Im zweiten Anlauf

26.02.1993

Die Vision ist schon aeusserst verlockend: Handschriftliches Gekrakel, vom Benutzer selbst kaum zu entziffern, wandelt eine digitale Schreibtafel in wohlgeformte Lettern um. Elektronische Notizhefte werden zu alltaeglichen Utensilien, die Papier und Bleistift verdraengen.

Einige Hersteller von Stiftrechnern verpassten ihren Produkten dieses - von den Medien im uebrigen dankbar aufgegriffene - Image. Und mussten es teuer bezahlen.

Sie erzeugten damit naemlich bei potentiellen Benutzern eine ungerechtfertigte Erwartungshaltung, die zwangslaeufig enttaeuscht werden musste und von den wahren Staerken der Notepads ablenkte. Pen-Computer lassen sich eben nicht auf Handschriftenerkennung reduzieren, auch wenn sich diese Eigenschaft am spektakulaersten ins Rampenlicht setzen laesst. Viele Anwendungen, fuer die Firmen bereits heute Pen-Computer kostensparend einsetzen, verzichten fast vollstaendig auf die Erkennung handschriftlicher Texteingaben.

Vor allem kleine Softwarehaeuser scheinen bislang in der Lage zu sein, originelle Ideen in brauchbare Programme umzusetzen, die weit mehr als eine Erweiterung bestehender Applikationen um ein paar Kaestchen zur handschriftlicher Dateneingabe darstellen.
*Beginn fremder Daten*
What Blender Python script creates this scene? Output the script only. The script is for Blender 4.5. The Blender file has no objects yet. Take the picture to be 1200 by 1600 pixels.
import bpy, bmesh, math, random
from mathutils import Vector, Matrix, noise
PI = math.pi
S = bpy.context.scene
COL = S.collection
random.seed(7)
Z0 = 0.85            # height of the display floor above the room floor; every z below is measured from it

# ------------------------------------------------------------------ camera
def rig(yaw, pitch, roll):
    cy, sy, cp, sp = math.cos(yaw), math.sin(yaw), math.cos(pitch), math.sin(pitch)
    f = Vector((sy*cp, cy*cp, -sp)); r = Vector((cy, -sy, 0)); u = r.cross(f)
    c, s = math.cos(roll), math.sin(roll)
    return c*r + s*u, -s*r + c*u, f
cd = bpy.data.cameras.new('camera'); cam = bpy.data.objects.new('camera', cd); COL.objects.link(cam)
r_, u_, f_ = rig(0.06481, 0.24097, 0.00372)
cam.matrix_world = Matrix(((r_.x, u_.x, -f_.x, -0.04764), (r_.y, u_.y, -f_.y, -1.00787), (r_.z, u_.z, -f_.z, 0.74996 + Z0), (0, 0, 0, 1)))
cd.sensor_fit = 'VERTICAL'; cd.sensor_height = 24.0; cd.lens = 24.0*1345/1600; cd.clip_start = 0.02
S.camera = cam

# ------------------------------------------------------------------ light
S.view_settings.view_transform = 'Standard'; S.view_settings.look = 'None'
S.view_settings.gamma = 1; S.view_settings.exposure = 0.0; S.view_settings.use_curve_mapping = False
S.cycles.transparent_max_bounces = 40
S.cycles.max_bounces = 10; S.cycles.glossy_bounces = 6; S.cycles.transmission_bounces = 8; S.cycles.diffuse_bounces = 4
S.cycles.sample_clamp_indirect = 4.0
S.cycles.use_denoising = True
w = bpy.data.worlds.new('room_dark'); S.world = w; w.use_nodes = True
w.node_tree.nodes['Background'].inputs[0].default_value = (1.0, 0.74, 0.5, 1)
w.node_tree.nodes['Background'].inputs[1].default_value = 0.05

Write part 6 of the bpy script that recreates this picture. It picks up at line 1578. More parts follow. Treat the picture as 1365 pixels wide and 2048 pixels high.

Wenn Ende des Jahres die ersten Personal Digital Assistants auf den Markt kommen und einen auch fuer groessere Softwarehaeuser lukrativen Consumer-Massenmarkt erschliessen, koennte sich dies allerdings schnell aendern.

Zweifelsohne stellt der Stift das bislang am einfachsten zu handhabende Eingabemedium dar und ist hinsichtlich Benutzungsfreundlichkeit der Tastatur oder einer Maus um Laengen voraus.

Das "Jahr des Stiftes" ist 1992 nicht gewesen, dennoch doch duerfte sich bei Anwendern und Herstellern allmaehlich ein pragmatischer Realismus einstellen, so dass sich nach der verfruehten Euphorie des vergangenen Jahres 1993 zum Jahr der Pilotprojekte in einem vertikal orientierten Markt entwickeln koennte.